[Begin Entries]

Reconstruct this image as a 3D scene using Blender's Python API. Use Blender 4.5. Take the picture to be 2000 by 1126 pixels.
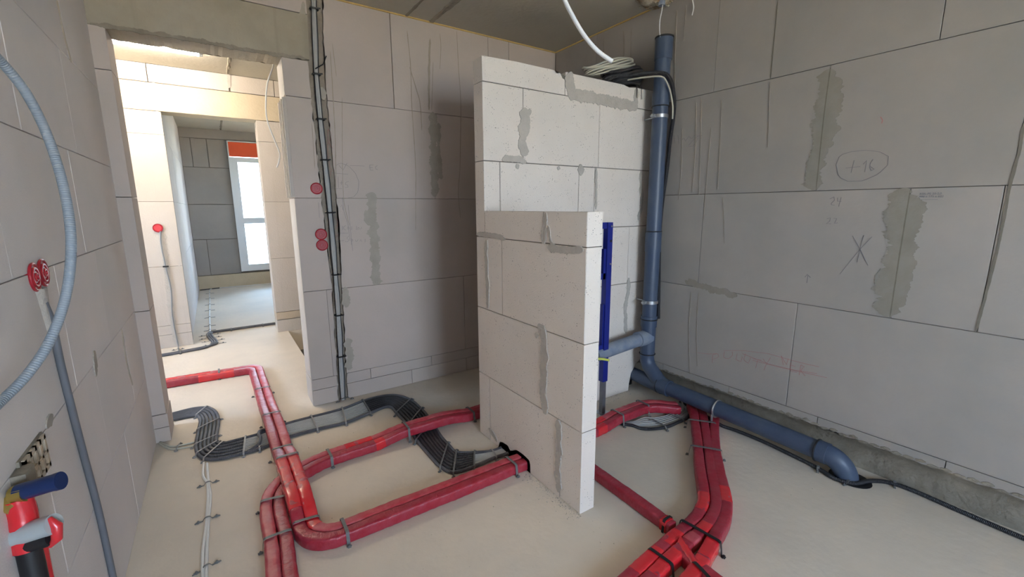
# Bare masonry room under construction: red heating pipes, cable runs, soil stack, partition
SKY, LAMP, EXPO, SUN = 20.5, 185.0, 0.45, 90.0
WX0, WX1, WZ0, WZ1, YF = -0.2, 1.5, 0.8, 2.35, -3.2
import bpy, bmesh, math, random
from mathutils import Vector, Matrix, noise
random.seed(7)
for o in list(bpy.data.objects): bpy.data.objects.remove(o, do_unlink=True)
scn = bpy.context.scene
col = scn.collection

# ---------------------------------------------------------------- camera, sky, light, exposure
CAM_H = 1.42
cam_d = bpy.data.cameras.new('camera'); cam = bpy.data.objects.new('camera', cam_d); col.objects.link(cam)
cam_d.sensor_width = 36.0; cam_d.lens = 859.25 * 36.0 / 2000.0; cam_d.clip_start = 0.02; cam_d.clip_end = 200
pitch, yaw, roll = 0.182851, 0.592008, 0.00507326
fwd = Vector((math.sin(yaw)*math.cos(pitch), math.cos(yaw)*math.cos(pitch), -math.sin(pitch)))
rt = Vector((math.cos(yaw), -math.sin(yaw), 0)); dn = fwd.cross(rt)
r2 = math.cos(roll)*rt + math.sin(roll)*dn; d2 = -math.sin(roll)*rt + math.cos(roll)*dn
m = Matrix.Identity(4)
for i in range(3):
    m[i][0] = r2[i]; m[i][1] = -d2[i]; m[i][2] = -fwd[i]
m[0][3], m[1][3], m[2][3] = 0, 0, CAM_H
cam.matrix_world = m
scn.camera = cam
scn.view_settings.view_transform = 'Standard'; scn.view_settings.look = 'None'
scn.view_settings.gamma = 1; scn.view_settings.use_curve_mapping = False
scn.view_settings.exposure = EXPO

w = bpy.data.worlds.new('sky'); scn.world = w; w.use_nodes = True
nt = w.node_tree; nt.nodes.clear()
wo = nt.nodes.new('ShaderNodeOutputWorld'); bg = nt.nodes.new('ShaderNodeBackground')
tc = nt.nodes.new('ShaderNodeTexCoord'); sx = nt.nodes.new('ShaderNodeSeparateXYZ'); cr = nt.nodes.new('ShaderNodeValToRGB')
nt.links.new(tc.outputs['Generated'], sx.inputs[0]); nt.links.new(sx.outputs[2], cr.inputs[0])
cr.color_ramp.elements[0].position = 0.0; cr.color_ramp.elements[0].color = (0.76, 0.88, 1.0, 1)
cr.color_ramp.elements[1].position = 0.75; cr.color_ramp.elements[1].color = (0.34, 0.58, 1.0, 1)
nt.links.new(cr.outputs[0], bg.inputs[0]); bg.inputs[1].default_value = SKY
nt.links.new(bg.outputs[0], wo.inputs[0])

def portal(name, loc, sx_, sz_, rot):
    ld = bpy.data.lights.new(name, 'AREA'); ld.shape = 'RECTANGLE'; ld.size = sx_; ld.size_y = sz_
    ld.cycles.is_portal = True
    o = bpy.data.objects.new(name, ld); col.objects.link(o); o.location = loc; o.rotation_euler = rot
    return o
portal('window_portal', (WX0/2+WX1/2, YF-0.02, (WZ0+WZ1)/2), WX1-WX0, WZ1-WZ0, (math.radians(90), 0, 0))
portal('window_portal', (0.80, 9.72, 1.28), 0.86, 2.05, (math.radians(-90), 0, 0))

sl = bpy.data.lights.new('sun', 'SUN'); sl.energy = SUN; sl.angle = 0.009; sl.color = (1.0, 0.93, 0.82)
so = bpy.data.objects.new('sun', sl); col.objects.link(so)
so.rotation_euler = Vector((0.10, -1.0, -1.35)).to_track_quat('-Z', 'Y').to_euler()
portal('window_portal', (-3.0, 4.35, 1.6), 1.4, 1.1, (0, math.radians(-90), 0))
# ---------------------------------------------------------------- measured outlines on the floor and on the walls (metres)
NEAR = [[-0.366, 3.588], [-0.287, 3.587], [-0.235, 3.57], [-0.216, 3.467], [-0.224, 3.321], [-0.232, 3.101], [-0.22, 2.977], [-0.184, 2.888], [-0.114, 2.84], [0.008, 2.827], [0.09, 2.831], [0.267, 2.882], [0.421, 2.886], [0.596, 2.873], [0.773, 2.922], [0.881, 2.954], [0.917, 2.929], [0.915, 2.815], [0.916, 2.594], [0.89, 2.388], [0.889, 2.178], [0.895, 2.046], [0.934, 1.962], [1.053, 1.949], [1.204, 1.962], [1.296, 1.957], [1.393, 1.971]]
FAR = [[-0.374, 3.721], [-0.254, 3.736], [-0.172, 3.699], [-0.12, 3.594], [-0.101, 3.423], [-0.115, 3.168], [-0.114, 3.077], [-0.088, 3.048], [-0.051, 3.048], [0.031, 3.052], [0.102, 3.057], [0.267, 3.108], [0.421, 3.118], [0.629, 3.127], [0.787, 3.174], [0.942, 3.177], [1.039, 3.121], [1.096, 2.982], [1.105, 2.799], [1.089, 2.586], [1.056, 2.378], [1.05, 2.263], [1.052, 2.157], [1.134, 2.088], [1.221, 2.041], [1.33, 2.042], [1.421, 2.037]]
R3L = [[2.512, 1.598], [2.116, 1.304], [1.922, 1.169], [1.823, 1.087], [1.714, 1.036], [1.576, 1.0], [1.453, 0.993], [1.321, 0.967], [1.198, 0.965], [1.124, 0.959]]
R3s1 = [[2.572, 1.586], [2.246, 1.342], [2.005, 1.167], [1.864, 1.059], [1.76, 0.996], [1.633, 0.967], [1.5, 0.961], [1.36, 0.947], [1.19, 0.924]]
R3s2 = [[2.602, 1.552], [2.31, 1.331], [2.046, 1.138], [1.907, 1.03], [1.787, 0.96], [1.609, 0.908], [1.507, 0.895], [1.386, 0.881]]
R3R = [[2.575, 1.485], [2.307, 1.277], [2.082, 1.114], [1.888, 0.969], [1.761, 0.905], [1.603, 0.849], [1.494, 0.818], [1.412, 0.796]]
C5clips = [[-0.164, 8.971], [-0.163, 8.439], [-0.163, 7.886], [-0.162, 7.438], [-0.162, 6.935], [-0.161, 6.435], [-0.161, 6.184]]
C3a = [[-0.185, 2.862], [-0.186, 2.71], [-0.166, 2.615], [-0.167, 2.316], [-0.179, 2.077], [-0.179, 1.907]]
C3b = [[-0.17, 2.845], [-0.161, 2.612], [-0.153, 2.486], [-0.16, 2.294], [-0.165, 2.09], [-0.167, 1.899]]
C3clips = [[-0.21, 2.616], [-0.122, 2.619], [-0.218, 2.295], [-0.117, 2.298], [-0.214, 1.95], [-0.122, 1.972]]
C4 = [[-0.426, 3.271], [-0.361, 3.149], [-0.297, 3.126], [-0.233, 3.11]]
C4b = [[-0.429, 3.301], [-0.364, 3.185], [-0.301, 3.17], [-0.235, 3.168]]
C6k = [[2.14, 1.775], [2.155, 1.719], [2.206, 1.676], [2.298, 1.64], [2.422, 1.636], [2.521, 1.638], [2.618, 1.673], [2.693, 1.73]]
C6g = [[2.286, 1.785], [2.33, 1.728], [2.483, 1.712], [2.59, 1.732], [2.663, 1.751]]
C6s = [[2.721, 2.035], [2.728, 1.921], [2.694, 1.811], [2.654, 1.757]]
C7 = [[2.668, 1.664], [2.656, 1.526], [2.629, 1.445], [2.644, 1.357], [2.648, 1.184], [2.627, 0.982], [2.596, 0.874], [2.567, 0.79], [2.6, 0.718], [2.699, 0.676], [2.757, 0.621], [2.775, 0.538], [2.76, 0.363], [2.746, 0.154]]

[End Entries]
[Begin Entries]

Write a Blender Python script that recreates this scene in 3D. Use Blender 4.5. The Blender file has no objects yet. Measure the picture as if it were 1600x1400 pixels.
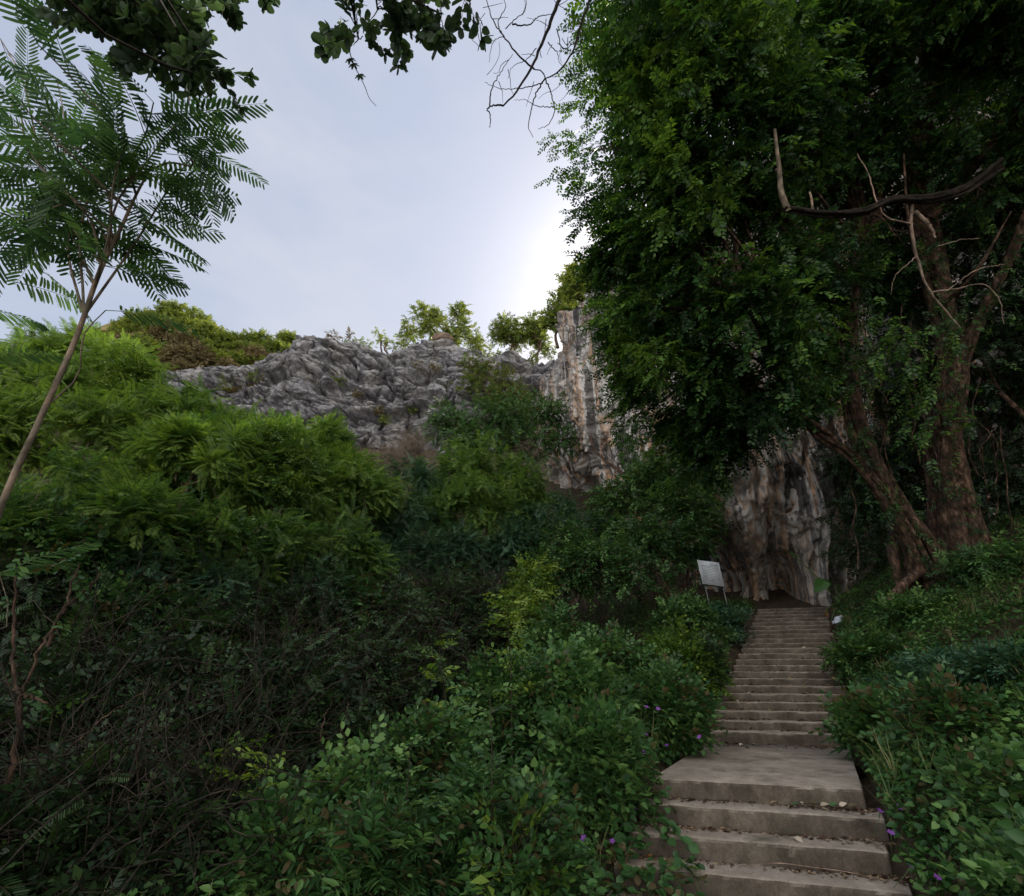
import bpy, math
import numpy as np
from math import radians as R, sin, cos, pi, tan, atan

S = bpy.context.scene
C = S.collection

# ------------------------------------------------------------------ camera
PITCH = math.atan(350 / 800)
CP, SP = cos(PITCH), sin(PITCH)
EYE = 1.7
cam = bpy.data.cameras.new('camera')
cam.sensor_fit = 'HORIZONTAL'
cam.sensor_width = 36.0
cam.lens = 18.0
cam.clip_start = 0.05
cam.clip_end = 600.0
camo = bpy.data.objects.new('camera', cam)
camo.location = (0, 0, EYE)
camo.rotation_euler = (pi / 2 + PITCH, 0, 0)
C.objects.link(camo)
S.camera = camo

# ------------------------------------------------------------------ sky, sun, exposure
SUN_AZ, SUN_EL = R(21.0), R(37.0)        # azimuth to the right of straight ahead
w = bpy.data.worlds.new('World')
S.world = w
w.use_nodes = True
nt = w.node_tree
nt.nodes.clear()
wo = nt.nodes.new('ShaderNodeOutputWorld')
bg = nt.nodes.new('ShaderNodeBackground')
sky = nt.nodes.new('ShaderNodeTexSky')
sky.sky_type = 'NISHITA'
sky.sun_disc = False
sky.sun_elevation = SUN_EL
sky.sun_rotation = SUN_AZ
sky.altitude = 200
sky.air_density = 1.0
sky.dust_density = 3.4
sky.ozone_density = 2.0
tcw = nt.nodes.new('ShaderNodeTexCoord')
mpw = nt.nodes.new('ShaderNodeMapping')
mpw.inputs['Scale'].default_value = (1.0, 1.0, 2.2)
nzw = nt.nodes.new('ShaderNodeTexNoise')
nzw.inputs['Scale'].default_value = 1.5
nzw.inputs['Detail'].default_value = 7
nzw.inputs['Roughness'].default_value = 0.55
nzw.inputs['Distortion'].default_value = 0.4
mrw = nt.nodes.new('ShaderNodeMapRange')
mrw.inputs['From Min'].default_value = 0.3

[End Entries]

> **Request**
From the listing above, repeat only the lines between the line containing "Reconstruct this image" and the line containing "scn.view_settings.exposure = EXPO", those two included. Pictures are not part of the copy.

> **Complete response**
Reconstruct this image as a 3D scene using Blender's Python API. Use Blender 4.5. Take the picture to be 2000 by 1126 pixels.
# Bare masonry room under construction: red heating pipes, cable runs, soil stack, partition
SKY, LAMP, EXPO, SUN = 20.5, 185.0, 0.45, 90.0
WX0, WX1, WZ0, WZ1, YF = -0.2, 1.5, 0.8, 2.35, -3.2
import bpy, bmesh, math, random
from mathutils import Vector, Matrix, noise
random.seed(7)
for o in list(bpy.data.objects): bpy.data.objects.remove(o, do_unlink=True)
scn = bpy.context.scene
col = scn.collection

# ---------------------------------------------------------------- camera, sky, light, exposure
CAM_H = 1.42
cam_d = bpy.data.cameras.new('camera'); cam = bpy.data.objects.new('camera', cam_d); col.objects.link(cam)
cam_d.sensor_width = 36.0; cam_d.lens = 859.25 * 36.0 / 2000.0; cam_d.clip_start = 0.02; cam_d.clip_end = 200
pitch, yaw, roll = 0.182851, 0.592008, 0.00507326
fwd = Vector((math.sin(yaw)*math.cos(pitch), math.cos(yaw)*math.cos(pitch), -math.sin(pitch)))
rt = Vector((math.cos(yaw), -math.sin(yaw), 0)); dn = fwd.cross(rt)
r2 = math.cos(roll)*rt + math.sin(roll)*dn; d2 = -math.sin(roll)*rt + math.cos(roll)*dn
m = Matrix.Identity(4)
for i in range(3):
    m[i][0] = r2[i]; m[i][1] = -d2[i]; m[i][2] = -fwd[i]
m[0][3], m[1][3], m[2][3] = 0, 0, CAM_H
cam.matrix_world = m
scn.camera = cam
scn.view_settings.view_transform = 'Standard'; scn.view_settings.look = 'None'
scn.view_settings.gamma = 1; scn.view_settings.use_curve_mapping = False
scn.view_settings.exposure = EXPO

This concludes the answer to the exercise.